(PROBLEM REQUIREMENTS): Copy exactly the lines from the beginning of the data down to and including the line holding "S.camera = cam", without any pictures.

(DATA PROVIDED):
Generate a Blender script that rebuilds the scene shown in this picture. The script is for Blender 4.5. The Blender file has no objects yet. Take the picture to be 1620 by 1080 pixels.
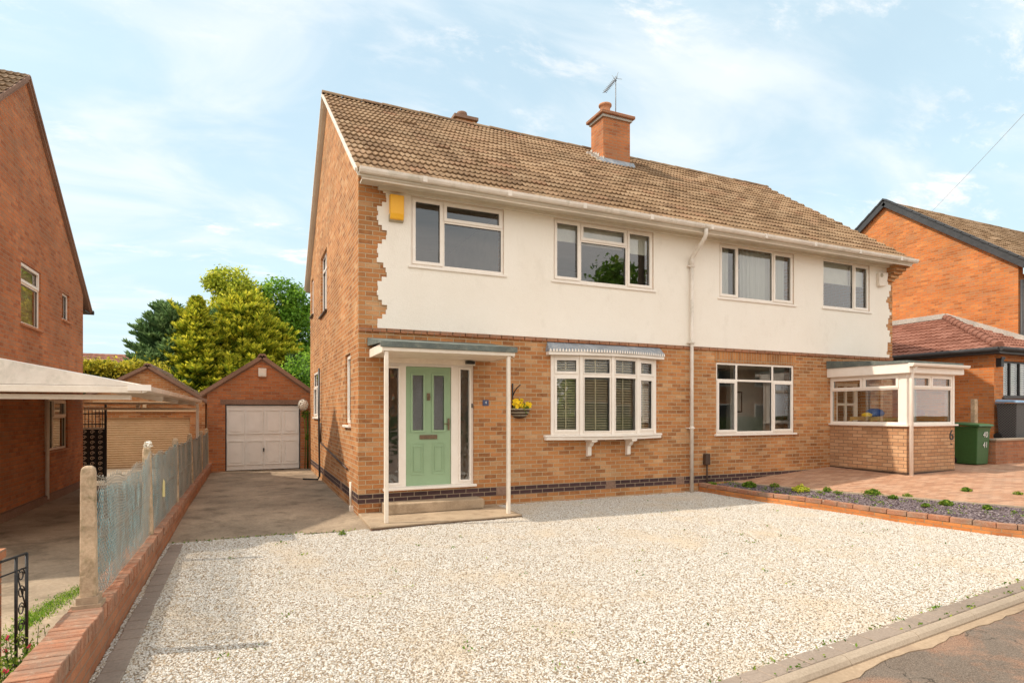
import bpy, bmesh, math, random
from mathutils import Vector, Matrix, noise
R = math.radians
rnd = random.Random(7)
S = bpy.context.scene
COL = S.collection

# ------------------------------------------------------------------ camera, world, sun
TH = math.atan2(.408, .913)
cam = bpy.data.objects.new('camera', bpy.data.cameras.new('camera')); COL.objects.link(cam)
cam.location = (-1.571, -9.473, 1.6)
cam.rotation_euler = (R(90), 0, -TH)
cam.data.lens = 36*929/1620; cam.data.sensor_width = 36
cam.data.shift_y = 112/1620
cam.data.clip_start = .1; cam.data.clip_end = 2000
S.camera = cam

SUN = Vector((-5.35, 1.25, 6.22)).normalized()          # towards the sun
W = bpy.data.worlds.new('World'); S.world = W; W.use_nodes = True
nt = W.node_tree; N = nt.nodes; L = nt.links
for n in list(N): N.remove(n)
out = N.new('ShaderNodeOutputWorld'); bg = N.new('ShaderNodeBackground')
sky = N.new('ShaderNodeTexSky'); sky.sky_type = 'NISHITA'; sky.sun_disc = False
sky.sun_elevation = math.asin(SUN.z); sky.sun_rotation = math.atan2(SUN.x, SUN.y)
sky.air_density = 1.2; sky.dust_density = 2.0; sky.ozone_density = 1.5
tc = N.new('ShaderNodeTexCoord'); sep = N.new('ShaderNodeSeparateXYZ')
L.new(tc.outputs['Generated'], sep.inputs[0])
ad = N.new('ShaderNodeMath'); ad.operation = 'ADD'; ad.inputs[1].default_value = .22; L.new(sep.outputs['Z'], ad.inputs[0])
mxz = N.new('ShaderNodeMath'); mxz.operation = 'MAXIMUM'; mxz.inputs[1].default_value = .1; L.new(ad.outputs[0], mxz.inputs[0])
dv = N.new('ShaderNodeVectorMath'); dv.operation = 'DIVIDE'
cmb = N.new('ShaderNodeCombineXYZ')
for i in range(3): L.new(mxz.outputs[0], cmb.inputs[i])
L.new(tc.outputs['Generated'], dv.inputs[0]); L.new(cmb.outputs[0], dv.inputs[1])
mp = N.new('ShaderNodeMapping'); mp.inputs['Rotation'].default_value = (0, 0, R(20)); mp.inputs['Scale'].default_value = (1.0, 1.9, .3)
mp.inputs['Location'].default_value = (7.7, 2.1, 0)
L.new(dv.outputs[0], mp.inputs[0])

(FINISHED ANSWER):
Generate a Blender script that rebuilds the scene shown in this picture. The script is for Blender 4.5. The Blender file has no objects yet. Take the picture to be 1620 by 1080 pixels.
import bpy, bmesh, math, random
from mathutils import Vector, Matrix, noise
R = math.radians
rnd = random.Random(7)
S = bpy.context.scene
COL = S.collection

# ------------------------------------------------------------------ camera, world, sun
TH = math.atan2(.408, .913)
cam = bpy.data.objects.new('camera', bpy.data.cameras.new('camera')); COL.objects.link(cam)
cam.location = (-1.571, -9.473, 1.6)
cam.rotation_euler = (R(90), 0, -TH)
cam.data.lens = 36*929/1620; cam.data.sensor_width = 36
cam.data.shift_y = 112/1620
cam.data.clip_start = .1; cam.data.clip_end = 2000
S.camera = cam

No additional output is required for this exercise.